_GOAL:_ Repeat exactly the lines of the listing below, please, starting with the first and ending with the line containing "stack_unit(22.5, 24.2, 'farthest"; leave out the rest.

_INFORMATION SUPPLIED:_

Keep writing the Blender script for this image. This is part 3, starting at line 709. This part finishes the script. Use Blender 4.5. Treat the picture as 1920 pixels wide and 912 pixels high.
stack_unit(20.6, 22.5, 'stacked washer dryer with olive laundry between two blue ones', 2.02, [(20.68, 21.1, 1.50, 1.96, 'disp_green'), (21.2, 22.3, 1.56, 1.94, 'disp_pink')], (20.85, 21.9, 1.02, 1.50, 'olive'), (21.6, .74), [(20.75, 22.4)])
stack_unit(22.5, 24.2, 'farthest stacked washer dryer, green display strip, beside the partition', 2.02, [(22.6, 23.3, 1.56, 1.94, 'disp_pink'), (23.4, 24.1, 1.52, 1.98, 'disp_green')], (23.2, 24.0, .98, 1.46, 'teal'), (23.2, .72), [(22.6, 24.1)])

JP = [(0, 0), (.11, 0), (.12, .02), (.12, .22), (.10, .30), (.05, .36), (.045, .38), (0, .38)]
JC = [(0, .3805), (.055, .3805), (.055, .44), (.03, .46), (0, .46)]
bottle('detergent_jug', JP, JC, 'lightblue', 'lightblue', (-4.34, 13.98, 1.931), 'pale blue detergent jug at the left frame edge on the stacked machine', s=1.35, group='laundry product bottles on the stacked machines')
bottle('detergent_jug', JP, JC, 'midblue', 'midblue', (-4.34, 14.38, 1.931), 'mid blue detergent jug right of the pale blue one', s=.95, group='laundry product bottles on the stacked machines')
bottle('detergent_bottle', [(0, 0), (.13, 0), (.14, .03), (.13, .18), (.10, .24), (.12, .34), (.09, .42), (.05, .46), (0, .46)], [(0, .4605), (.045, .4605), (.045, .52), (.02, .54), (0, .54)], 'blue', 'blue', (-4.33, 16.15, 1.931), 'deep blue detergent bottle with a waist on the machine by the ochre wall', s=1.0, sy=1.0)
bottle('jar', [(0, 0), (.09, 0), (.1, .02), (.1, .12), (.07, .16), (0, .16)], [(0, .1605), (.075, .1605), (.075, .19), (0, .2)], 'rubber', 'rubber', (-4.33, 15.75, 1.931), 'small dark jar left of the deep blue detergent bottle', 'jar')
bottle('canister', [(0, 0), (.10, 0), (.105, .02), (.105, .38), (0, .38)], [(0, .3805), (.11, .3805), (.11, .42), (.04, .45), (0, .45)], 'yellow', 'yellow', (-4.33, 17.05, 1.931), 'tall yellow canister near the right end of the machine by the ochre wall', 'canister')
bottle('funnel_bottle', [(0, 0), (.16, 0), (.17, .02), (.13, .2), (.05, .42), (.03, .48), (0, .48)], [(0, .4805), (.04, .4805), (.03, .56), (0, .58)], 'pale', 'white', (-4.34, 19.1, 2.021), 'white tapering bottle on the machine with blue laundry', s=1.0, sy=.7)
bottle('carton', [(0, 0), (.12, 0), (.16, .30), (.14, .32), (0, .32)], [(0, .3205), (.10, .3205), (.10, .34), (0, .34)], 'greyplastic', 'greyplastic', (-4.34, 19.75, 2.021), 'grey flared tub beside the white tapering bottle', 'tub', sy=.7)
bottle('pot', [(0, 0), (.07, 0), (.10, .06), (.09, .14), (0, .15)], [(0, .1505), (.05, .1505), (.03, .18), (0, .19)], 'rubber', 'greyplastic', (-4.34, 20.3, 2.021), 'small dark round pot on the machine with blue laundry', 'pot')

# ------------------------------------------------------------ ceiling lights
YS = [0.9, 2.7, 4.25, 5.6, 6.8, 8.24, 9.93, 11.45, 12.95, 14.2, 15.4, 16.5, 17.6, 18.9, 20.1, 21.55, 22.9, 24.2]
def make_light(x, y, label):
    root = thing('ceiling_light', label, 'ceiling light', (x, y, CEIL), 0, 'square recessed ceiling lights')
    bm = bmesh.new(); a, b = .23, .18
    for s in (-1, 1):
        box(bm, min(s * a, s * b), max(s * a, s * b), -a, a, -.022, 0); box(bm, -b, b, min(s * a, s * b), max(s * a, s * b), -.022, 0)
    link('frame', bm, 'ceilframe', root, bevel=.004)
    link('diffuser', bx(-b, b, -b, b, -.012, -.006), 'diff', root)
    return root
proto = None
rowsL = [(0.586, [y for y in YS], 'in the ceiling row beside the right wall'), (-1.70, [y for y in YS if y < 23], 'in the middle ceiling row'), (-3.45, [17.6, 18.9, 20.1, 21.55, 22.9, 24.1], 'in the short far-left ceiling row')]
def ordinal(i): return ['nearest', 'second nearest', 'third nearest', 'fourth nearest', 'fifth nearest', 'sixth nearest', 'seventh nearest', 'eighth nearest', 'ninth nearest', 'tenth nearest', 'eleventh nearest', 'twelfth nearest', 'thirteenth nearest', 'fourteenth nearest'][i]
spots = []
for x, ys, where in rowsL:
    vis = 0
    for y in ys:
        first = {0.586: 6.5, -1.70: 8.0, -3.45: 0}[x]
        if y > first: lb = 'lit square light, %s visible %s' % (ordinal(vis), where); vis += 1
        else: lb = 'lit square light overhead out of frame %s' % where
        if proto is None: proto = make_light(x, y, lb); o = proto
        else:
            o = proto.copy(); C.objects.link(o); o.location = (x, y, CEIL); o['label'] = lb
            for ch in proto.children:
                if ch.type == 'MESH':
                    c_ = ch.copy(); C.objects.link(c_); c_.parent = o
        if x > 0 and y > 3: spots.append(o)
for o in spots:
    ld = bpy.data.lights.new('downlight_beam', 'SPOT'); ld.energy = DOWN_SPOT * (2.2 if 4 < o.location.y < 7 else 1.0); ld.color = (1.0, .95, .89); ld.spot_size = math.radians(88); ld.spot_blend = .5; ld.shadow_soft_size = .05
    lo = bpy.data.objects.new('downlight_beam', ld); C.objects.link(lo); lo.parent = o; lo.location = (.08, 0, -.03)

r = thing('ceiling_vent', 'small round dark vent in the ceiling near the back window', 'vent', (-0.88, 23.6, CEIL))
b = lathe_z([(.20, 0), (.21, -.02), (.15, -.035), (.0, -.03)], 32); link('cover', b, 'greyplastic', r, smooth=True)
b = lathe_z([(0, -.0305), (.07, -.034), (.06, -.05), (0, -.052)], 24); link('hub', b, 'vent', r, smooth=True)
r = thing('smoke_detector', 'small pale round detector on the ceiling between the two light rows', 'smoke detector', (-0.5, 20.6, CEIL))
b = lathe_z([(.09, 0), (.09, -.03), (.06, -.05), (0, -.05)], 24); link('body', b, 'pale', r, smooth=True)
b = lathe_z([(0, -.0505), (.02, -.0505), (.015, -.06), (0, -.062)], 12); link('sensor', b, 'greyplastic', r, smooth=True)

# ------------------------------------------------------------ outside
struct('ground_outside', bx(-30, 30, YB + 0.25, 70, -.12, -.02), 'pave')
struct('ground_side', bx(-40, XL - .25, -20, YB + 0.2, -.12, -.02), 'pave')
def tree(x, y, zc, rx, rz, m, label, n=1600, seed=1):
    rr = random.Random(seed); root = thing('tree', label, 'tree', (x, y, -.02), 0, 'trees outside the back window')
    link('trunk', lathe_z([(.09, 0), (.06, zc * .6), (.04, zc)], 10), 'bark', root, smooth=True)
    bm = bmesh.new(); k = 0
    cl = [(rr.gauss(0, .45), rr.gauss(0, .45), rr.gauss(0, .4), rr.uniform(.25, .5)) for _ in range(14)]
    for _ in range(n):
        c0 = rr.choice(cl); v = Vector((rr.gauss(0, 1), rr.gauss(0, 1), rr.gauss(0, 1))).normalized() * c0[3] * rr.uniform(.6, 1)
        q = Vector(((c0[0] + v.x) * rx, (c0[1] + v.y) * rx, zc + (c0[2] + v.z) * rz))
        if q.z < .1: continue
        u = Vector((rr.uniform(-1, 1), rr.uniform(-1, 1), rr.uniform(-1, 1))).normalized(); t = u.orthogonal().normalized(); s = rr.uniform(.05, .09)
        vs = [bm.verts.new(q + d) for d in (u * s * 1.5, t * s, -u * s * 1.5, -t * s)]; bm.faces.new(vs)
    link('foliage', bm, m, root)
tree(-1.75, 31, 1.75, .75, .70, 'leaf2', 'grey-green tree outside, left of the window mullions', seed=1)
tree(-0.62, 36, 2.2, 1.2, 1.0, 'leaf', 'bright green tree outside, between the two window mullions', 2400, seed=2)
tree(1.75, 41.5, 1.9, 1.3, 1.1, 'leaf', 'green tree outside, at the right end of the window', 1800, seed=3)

_CORRECT RESULT:_
Keep writing the Blender script for this image. This is part 3, starting at line 709. This part finishes the script. Use Blender 4.5. Treat the picture as 1920 pixels wide and 912 pixels high.
stack_unit(20.6, 22.5, 'stacked washer dryer with olive laundry between two blue ones', 2.02, [(20.68, 21.1, 1.50, 1.96, 'disp_green'), (21.2, 22.3, 1.56, 1.94, 'disp_pink')], (20.85, 21.9, 1.02, 1.50, 'olive'), (21.6, .74), [(20.75, 22.4)])
stack_unit(22.5, 24.2, 'farthest stacked washer dryer, green display strip, beside the partition', 2.02, [(22.6, 23.3, 1.56, 1.94, 'disp_pink'), (23.4, 24.1, 1.52, 1.98, 'disp_green')], (23.2, 24.0, .98, 1.46, 'teal'), (23.2, .72), [(22.6, 24.1)])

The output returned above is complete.